O que fazer com o Planeta dos Humanos?
Ao cruzar-se com o filme, o melhor é estar ciente das suas limitações, mas também aproveitar os pontos em que acerta, como a crítica a certos biocombustíveis, a importância da descarbonização da sociedade, da transparência do financiamento das organizações, da ética ambiental, bem como da detecção de práticas de greenwashing.
Há um novo e controverso filme a agitar a comunidade ambiental. Chama-se Planet of the Humans, é realizado por Jeff Gibbs e conta com o galardoado Michael Moore como produtor executivo. Em 100 minutos, a dupla foca-se na realidade norte-americana para tecer duras críticas às energias renováveis, ao movimento ambientalista, bem como a diversas figuras públicas, como Al Gore ou Bill McKibben. A cereja no topo do bolo: estreou-se no YouTube a 22 de Abril, nos 50 anos do Dia da Terra.
Apesar de o filme abordar diversos temas, da tecnologia ao capitalismo, apenas quero focar-me brevemente na sua abordagem às energias renováveis, sobretudo solar e eólica. Creio que Gibbs e Moore dão um tiro no pé por apresentarem um registo demasiado tendencioso e com erros. Por exemplo, não se compreende que, num filme de 2020, apresentem dados e exemplos desactualizados e não refiram um único caso de sucesso de qualquer tipo de energia renovável. Ou que Ozzie Zehner, um dos entrevistados e autor de algumas das afirmações mais controversas, não seja apresentado como sendo o produtor do documentário. Noutro momento, Gibbs usa um único estudo científico de 2012 e entrevista o seu único autor para “provar” o seu ponto de vista. Porque não apresentou estudos mais recentes e não entrevistou outros peritos em energias renováveis?

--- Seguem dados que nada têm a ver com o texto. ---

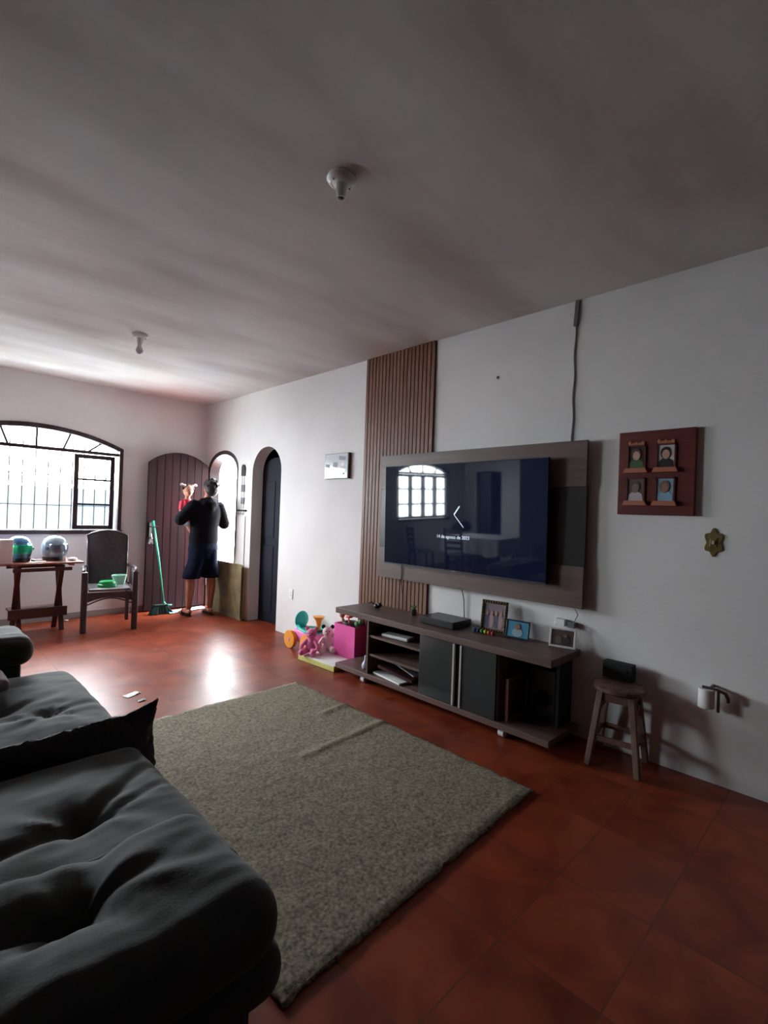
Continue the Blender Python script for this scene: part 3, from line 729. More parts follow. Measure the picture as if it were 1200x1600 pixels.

Por não ser esclarecedor, actual, rigoroso e jornalisticamente cuidadoso em muitos aspectos, o documentário acaba por desinformar acerca das energias renováveis e pode causar um retrocesso na opinião pública acerca destas tecnologias, um brinde para a indústria petrolífera e os negacionistas climáticos. Críticas não faltam e a Films For Action chegou mesmo a retirá-lo temporariamente da sua plataforma — e há quem exija ao realizador a sua remoção. Contudo, somando milhões de visualizações, o que fazer com o filme? Escondê-lo debaixo do tapete? Talvez não. Ao cruzar-se com o filme, o melhor é estar ciente das suas limitações, mas também aproveitar os pontos em que acerta, como a crítica a certos biocombustíveis, a importância da descarbonização da sociedade, da transparência do financiamento das organizações, da ética ambiental, bem como da detecção de práticas de greenwashing.

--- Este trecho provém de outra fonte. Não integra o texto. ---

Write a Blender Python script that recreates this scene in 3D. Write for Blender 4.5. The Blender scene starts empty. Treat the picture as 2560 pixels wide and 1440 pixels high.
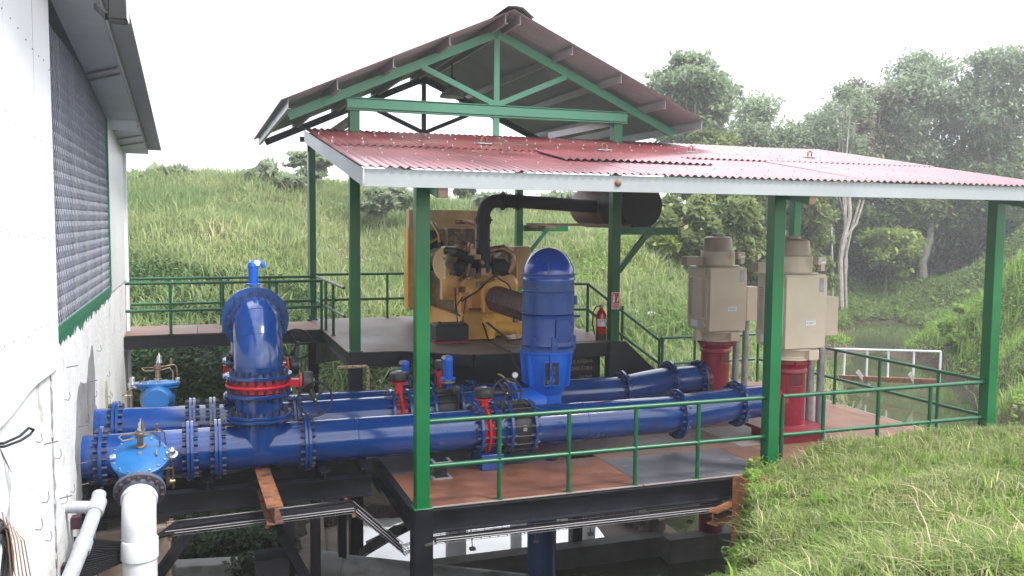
import bpy, math, random
import numpy as np
from mathutils import Vector, Matrix
random.seed(7); RNG = np.random.default_rng(11)
R = math.radians
S = bpy.context.scene
COL = S.collection

# ---------------------------------------------------------------- camera
CAM = Vector((-2.25, -9.13, 3.13)); FPX = 2180.0
yaw, pitch, roll = R(19.78), R(4.33), R(-0.48)
fw = Vector((math.sin(yaw)*math.cos(pitch), math.cos(yaw)*math.cos(pitch), -math.sin(pitch)))
r0 = Vector((math.cos(yaw), -math.sin(yaw), 0)); d0 = fw.cross(r0)
cr = math.cos(roll)*r0 + math.sin(roll)*d0; cd = -math.sin(roll)*r0 + math.cos(roll)*d0
camd = bpy.data.cameras.new('camera'); cam = bpy.data.objects.new('camera', camd); COL.objects.link(cam)
camd.sensor_width = 36; camd.lens = FPX/2560*36; camd.clip_start = .05; camd.clip_end = 2000
m = Matrix((cr, -cd, -fw)).transposed().to_4x4(); m.translation = CAM
cam.matrix_world = m
S.camera = cam

# ---------------------------------------------------------------- light
SUN_EL, SUN_AZ = R(56), R(135)      # azimuth clockwise from +Y : light from the front right
w = bpy.data.worlds.new('World'); S.world = w; w.use_nodes = True
nt = w.node_tree; bg = nt.nodes['Background']
sky = nt.nodes.new('ShaderNodeTexSky'); sky.sky_type = 'NISHITA'; sky.sun_disc = False
sky.sun_elevation = SUN_EL; sky.sun_rotation = SUN_AZ
sky.air_density = 1.6; sky.dust_density = 6.0; sky.ozone_density = 1.0; sky.altitude = 0
tc = nt.nodes.new('ShaderNodeTexCoord'); nz = nt.nodes.new('ShaderNodeTexNoise')
nz.inputs['Scale'].default_value = 2.2; nz.inputs['Detail'].default_value = 6
cmap = nt.nodes.new('ShaderNodeMapping'); cmap.inputs['Scale'].default_value = (1, 1, 2.6)
cmr = nt.nodes.new('ShaderNodeMapRange'); cmr.inputs[1].default_value = .35; cmr.inputs[2].default_value = .7
cmr.inputs[3].default_value = .72; cmr.inputs[4].default_value = .97
cmix = nt.nodes.new('ShaderNodeMixRGB'); cmix.inputs[2].default_value = (11.5, 11.9, 12.6, 1)   # bright overcast cloud
nt.links.new(tc.outputs['Generated'], cmap.inputs[0]); nt.links.new(cmap.outputs[0], nz.inputs['Vector'])
nt.links.new(nz.outputs[0], cmr.inputs[0]); nt.links.new(cmr.outputs[0], cmix.inputs[0])
nz2 = nt.nodes.new('ShaderNodeTexNoise'); nz2.inputs['Scale'].default_value = 2.6; nz2.inputs['Detail'].default_value = 7; nz2.inputs['Roughness'].default_value = .55
cm2 = nt.nodes.new('ShaderNodeMapRange'); cm2.inputs[1].default_value = .44; cm2.inputs[2].default_value = .58
cdark = nt.nodes.new('ShaderNodeMixRGB'); cdark.inputs[1].default_value = (5.9, 5.95, 6.6, 1); cdark.inputs[2].default_value = (12.5, 12.8, 13.4, 1)
nt.links.new(cmap.outputs[0], nz2.inputs['Vector']); nt.links.new(nz2.outputs[0], cm2.inputs[0]); nt.links.new(cm2.outputs[0], cdark.inputs[0]); nt.links.new(cdark.outputs[0], cmix.inputs[2])
nt.links.new(sky.outputs[0], cmix.inputs[1]); nt.links.new(cmix.outputs[0], bg.inputs['Color'])
bg.inputs['Strength'].default_value = 0.118
sl = bpy.data.lights.new('sun', 'SUN'); sl.energy = 2.3; sl.angle = R(14); sl.color = (1, .96, .9)
so = bpy.data.objects.new('sun', sl); COL.objects.link(so)
sdir = Vector((math.sin(SUN_AZ)*math.cos(SUN_EL), math.cos(SUN_AZ)*math.cos(SUN_EL), math.sin(SUN_EL)))
so.rotation_euler = (-sdir).to_track_quat('-Z', 'Y').to_euler()
S.view_settings.view_transform = 'Standard'; S.view_settings.look = 'None'
S.view_settings.exposure = 1.32; S.view_settings.gamma = 1
S.render.engine = 'CYCLES'; S.cycles.max_bounces = 6; S.cycles.transparent_max_bounces = 8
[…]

Planet of the Humans é, acima de tudo, um lembrete amargo de que, apesar de décadas de ambientalismo, alertas da comunidade científica e pequenas vitórias, permanecemos fundamentalmente no mesmo sistema socio-ecónomico que é responsável pela crise ambiental. A ideia de que conseguiremos manter os padrões de consumo actuais que tanto apreciamos nos países mais desenvolvidos, crentes de que a tecnologia nos salvará a todos, humanos e não-humanos, faz-me lembrar um conto de fadas moderno. Talvez mais perto da realidade, mas longe da vontade, esteja uma inevitável redução massiva do consumo de recursos naturais, energia primária e uma necessária reinvenção socioeconómica.
Último reparo, prometo: o filme é omisso em soluções. Suponho que faça parte do murro em cima da mesa. Seja como for, como solucionar algo tão complexo? Não me refiro à adição em combustíveis fósseis, mas ao maior desafio de sempre da humanidade, vivido aqui e agora por todos nós: como evitar que a civilização actual seja responsável pelo colapso dos limites planetários? O rumo que seguimos actualmente faz-me lembrar quando escavava túneis na areia molhada da praia e depois ficava curioso por encontrar o seu ponto de colapso. Sabemos que esses pontos estão próximos mas, ainda assim, continuamos a escavar.